RIO – No muro velho, coberto de limo e furado de balas, a denúncia: “Os direitos humanos são três: ver, ouvir e calar”. Em outro muro, branco e limpo, a esperança: “Bolívar y Sandino, este es El Camino.”
Nas vésperas de fugir, Somoza fez um apelo final ao embaixador norte-americano: “Não podemos entregar o país a nossos inimigos. Precisamos vencer nem que para isso seja preciso destruir a metade da pátria.” O embaixador americano sorriu: “Qual? A sua ou a nossa?”
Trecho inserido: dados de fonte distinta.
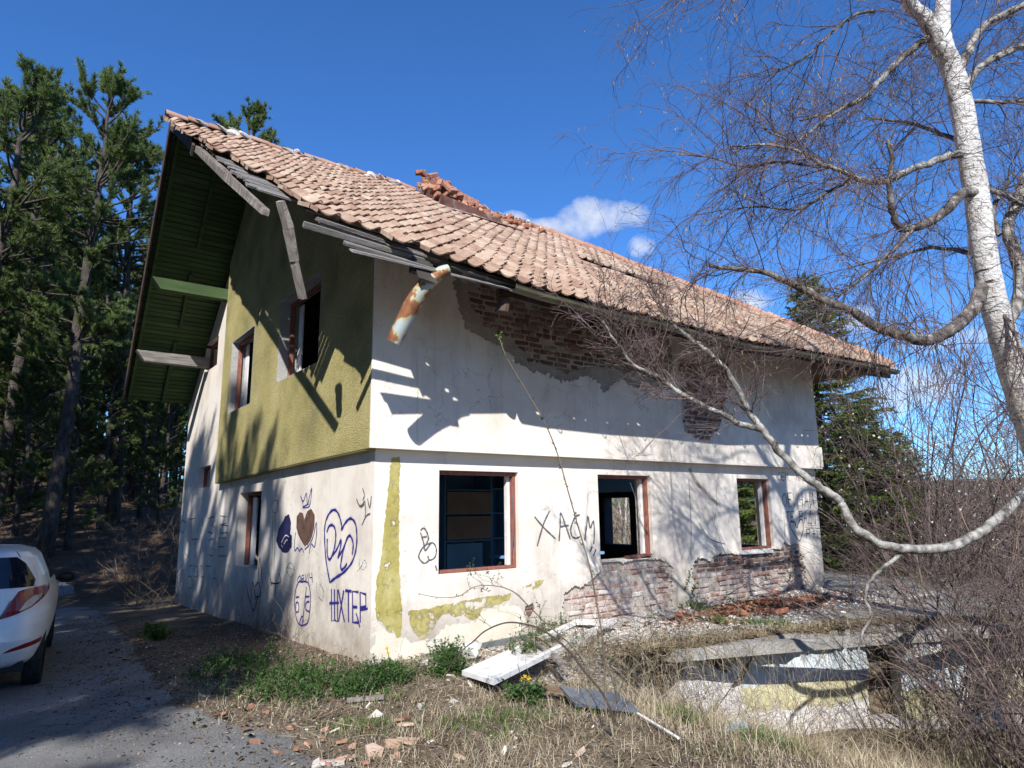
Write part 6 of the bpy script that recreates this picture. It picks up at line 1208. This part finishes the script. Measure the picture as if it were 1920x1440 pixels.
# tall bare shoot left of it, against sky and roof
cane('bare_sapling', 'thin bare sapling reaching up before the roof tiles and small cloud', 'sapling', [(3.604,-2,2.807),(3.5,-1.922,3.349),(3.493,-1.935,3.97),(3.477,-1.898,4.402),(3.466,-1.85,4.777),(3.463,-1.786,5.055)], .010, .003, 22, .5, M_TWIG, False)
cane('bare_sapling', 'slender bare sapling left of the low birch limb, before the eave', 'sapling', [(3.146,-1.675,2.879),(2.848,-1.515,3.688),(2.676,-1.392,4.248),(2.678,-1.282,4.856),(2.667,-1.236,5.239)], .008, .003, 18, .5, M_TWIG, False)
# ------------------------------------------------------------------ bare shrubs, right
def shrub_mesh(seed, h, n, mt):
    global RNG; old = RNG; RNG = np.random.default_rng(seed)
    P = np.concatenate([RNG.normal(0, .12, (n, 2)), np.zeros((n, 1))], 1); T = grow(P, np.stack([RNG.normal(0, .45, n), RNG.normal(0, .45, n), np.ones(n)], -1), RNG.uniform(.6, 1.1, n) * h, 10, .02, .14)
    p, d = sprout(T, n * 7, .15, 1, .9, (0, 0, .2)); S2 = grow(p, d, RNG.uniform(.2, .5, len(p)) * h * .7, 6, .05, .2); p, d = sprout(S2, n * 30, .1, 1, .9); S3 = grow(p, d, RNG.uniform(.05, .2, len(p)) * h, 4, .08, .2)
    a = np_mesh('stems', *tubes(T, .012 * h / 2.5, .003, 5), mt); b = np_mesh('twigs', *cat_vf([tubes(S2, .004, .0015), tubes(S3, .0022, .001)]), mt); tips = S3[:, -1]; RNG = old; return a, b, tips
SM = [shrub_mesh(40 + k, 2.6, 10, M_DRYTWIG) for k in range(3)]; DKM = [shrub_mesh(50 + k, 2.6, 12, M_TWIG) for k in range(3)]
def shrub(x, y, z, s, k, label, dark=False, group=None, blossom=0):
    st, tw, tips = (DKM if dark else SM)[k % 3]; root = empty('bare_shrub', (x, y, z), label, 'shrub', group); root.rotation_euler = (0, 0, random.uniform(0, 6.3)); root.scale = (s, s, s * random.uniform(.9, 1.15))
    o = link('stems', st, root); o['kind'] = 'stuff'; o = link('twigs', tw, root); o['kind'] = 'stuff'
    if blossom:
        i = RNG.integers(0, len(tips), blossom); P = tips[i] + RNG.normal(0, .004, (blossom, 3)); o = link('blossom', np_mesh('blossom', *leaves(P, RNG.normal(size=(blossom, 3)), RNG.uniform(.015, .032, blossom), .022, nrm(RNG.normal(size=(blossom, 3)))), M_BLOSSOM), root); o['kind'] = 'stuff'
    return root
rs = random.Random(8)
NEARL = ['bare shrub with thin stems directly below the low birch limb', 'dark bare shrub right of the terrace edge below the limb', 'bare shrub before the birch trunk base at the right edge', 'bare shrub leftmost behind the terrace edge', 'dark bare shrub behind the middle of the near thicket', 'bare shrub behind the birch trunk', 'dark bare shrub at the right border beside the birch trunk', 'bare shrub far back above the low limb', 'dark bare shrub far back left of the trunk', 'bare shrub far back right of the trunk', 'dark bare shrub half out of view beyond the right border', 'nearest bare shrub at the lower right of the view', 'dark nearest shrub cut by the lower right border']
GSH = 'bare shrubs in the thicket on the right'
spots = [(u, d) for u, d in ((1760, 7.6), (1830, 7.2), (1900, 7.0), (1700, 8.6), (1790, 8.8), (1880, 8.4), (1945, 7.8), (1840, 9.8), (1740, 10.6), (1910, 10.5), (1985, 9.0), (1890, 6.0), (1960, 6.2))]
Ff = Vector(CAM_F); Rr = Vector(CAM_R)
for i, (u, d) in enumerate(spots):
    p = Vector(CAM_C) + (Ff + Rr * ((u - 960) / (CAM_LENS / 36 * 1920))) * d; s = rs.uniform(.75, 1.25) * (.85 if d < 7 else 1)
    shrub(p.x, p.y, gz(p.x, p.y) - .05 if p.y < np.interp(p.x, EX, EY) else -1.2, s * (1.15 if p.y < np.interp(p.x, EX, EY) else 1.5), i, NEARL[i], i % 2 == 1, GSH)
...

A menina linda, cabelos negros e olhos puxados, estudante e guerrilheira, sentada a meu lado no avião, conta a piada para mostrar como seu povo sabia bem quais eram seus principais inimigos. E por isso é que a unidade nacional tão poderosa se fez na hora da luta final. A história destes povos tão miseráveis e tão sofridos da América Central está sendo escrita com sangue, mas também com uma dura lucidez. Eles aprenderam em séculos de dominação e dependência que o caminho da liberdade é a decisão de lutar. Como Bolívar e Sandino ensinaram.
Desço no aeroporto, está lá em letras enormes: “Bem vindos à Nicarágua livre.” E um retrato do general Augusto Cesar Sandino, o herói da independência nas lutas contra os Estados Unidos no começo do século: chapéu, lenço no pescoço e o lema: “Pátria livre ou morrer.”
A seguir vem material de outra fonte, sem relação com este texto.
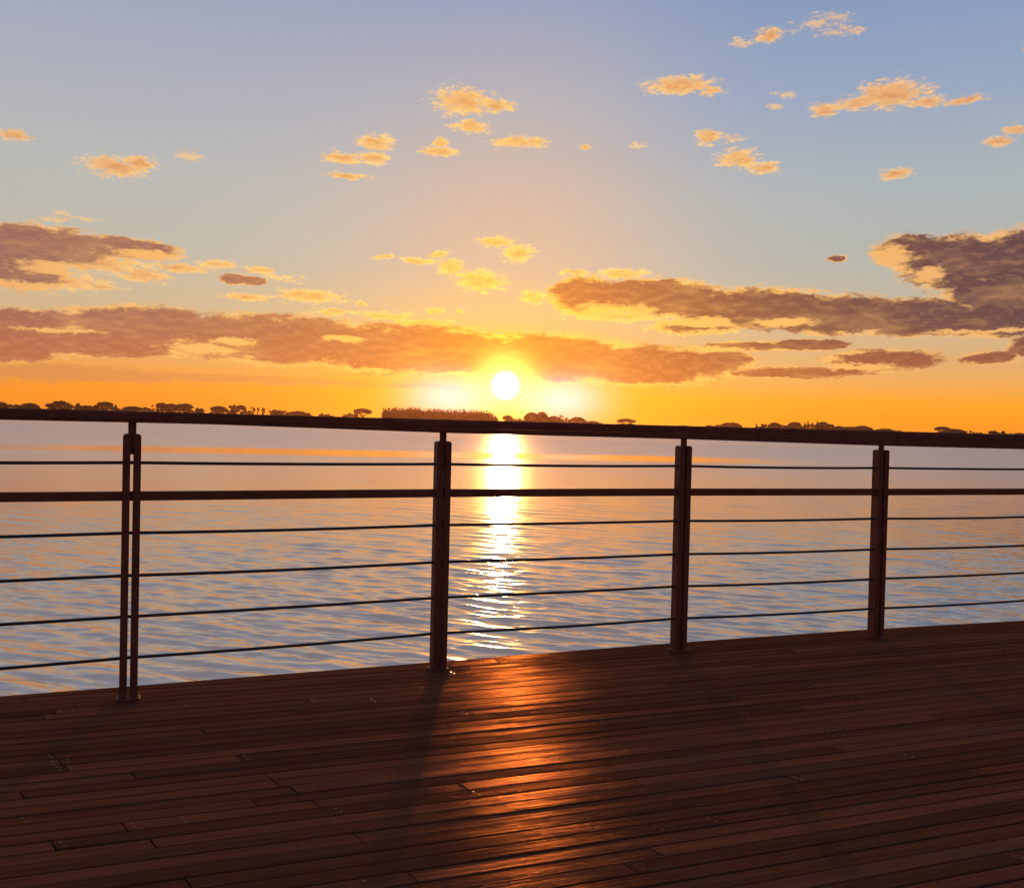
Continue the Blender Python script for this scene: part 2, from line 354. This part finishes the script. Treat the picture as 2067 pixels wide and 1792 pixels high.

Não parece que este povo acaba de derrubar uma ditadura com uma guerra civil. A alfândega é apenas um rapaz olhando e carimbando o passaporte, outro abrindo e fechando as malas mecanicamente e me menos de um minuto para ver se há armas, e uma garota na caixa cobrando um dólar e meio de taxa de desembarque. Nenhum ar de desconfiança ou de receio.
Armados, apenas dois guerrilheiros, com suas fardas verdes e boinas vermelhas: um jovem de no máximo vinte anos e uma menina morena, muito morena e muito menina, dizendo amavelmente: “Bienvenido.” E só. Nada daquele clima de terror policial que se vê em tantos cantos do mundo.
Eles aprenderam, de um duro aprender, que só há uma segurança: a vontade nacional.
Não sei o que aconteceu com os mais velhos nesta incrível terra de jovens. Só se veem jovens. Chego ao Palácio da Revolução – que era o Palácio Nacional tomado pelo Comando Zero e seus companheiros em agosto – um garoto de farda verde e metralhadora na mão pergunta se estou armado e passa a mão em minha cintura.
– Por que esse cuidado todo?
– Os inimigos. Ainda não ganhamos tudo. Há inimigos ainda por toda a parte.
Volto para o Hotel Intercontinental, abro a janela do oitavo andar e de repente entendo porque tudo aconteceu. Outras vezes estive aqui, em 1958 e 1960. E percebo que esta capital da Nicarágua, tantos anos depois, neste outubro de 19798, é muito mais pobre e abandonada.
Claro que houve o terremoto de 1972, que destruiu o centro quase todo, mas o maior crime de Somoza foi exatamente ficar com o dinheiro da solidariedade internacional e depositar em dólares nos bancos dos Estados Unidos. Manágua é a cidade mais pobre de toda a América Central.
Da janela vejo o quadro da ditadura. Somoza dez daqui uma fazenda sem metáfora. Atrás do hotel, o bunker de onde ele governava. Em frente, o único edifício alto da cidade, o Banco da América. Lá no fundo a catedral. E as casas de barro cobertas de papelão espalhadas por todo canto.
Tudo exatamente como em uma grande fazenda. O povo muito pobre andando nas ruas e a rádio no quarto do hotel cantando a vitória sobre a ditadura:
“Rádio amor, pobre mas honrada como a Pátria.”